Dear Confused: That's an excellent question. Attitudes like these are culturally entrenched and reinforced by media images. Fat jokes and nasty whispers are a form of bullying and should be reported to the school authorities. But instead of focusing on romance, simply work on being a good friend. Friends will see you through the rough spots.

But we also are worried about you. Extra weight can cause all kinds of physical problems. Please talk to your parents and have them make an appointment for you to see your doctor and a nutritionist. Get some exercise. Work on being healthy, regardless of your size.

Dear Annie: I am a woman who doesn't care much for babies. What do I say to those who expect me to hold their infant? Some people actually thrust their little bundle into my arms without even asking.

I have never had any desire to have children, and I don't see what the appeal is. Babies are messy, leaky, smelly and noisy, as well as demanding and expensive. I understand that not all women feel as I do, so when I'm around mothers, I say nice things about their kids and have positive comments when shown pictures.

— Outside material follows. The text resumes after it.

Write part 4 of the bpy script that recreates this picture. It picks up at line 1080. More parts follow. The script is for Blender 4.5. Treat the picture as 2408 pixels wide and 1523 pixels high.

However, these same parents are shocked to learn that I am not as thrilled with their little darlings as they are. Is there a nice way to say, "I think your baby is sweet, but I feel more comfortable when the little tyke is on someone else's lap"?

Not a Mommy

Dear Not: No matter how nice you are, some people will be offended that you don't admire their child as much as they do. If they ask you to hold the baby, reply with alarm, "Oh, no, I couldn't possibly. I'm afraid I would drop it." If they push the baby toward you, put your hands up and back away. You are under no obligation to participate in this ritual, and if others can't understand your attitude, so be it.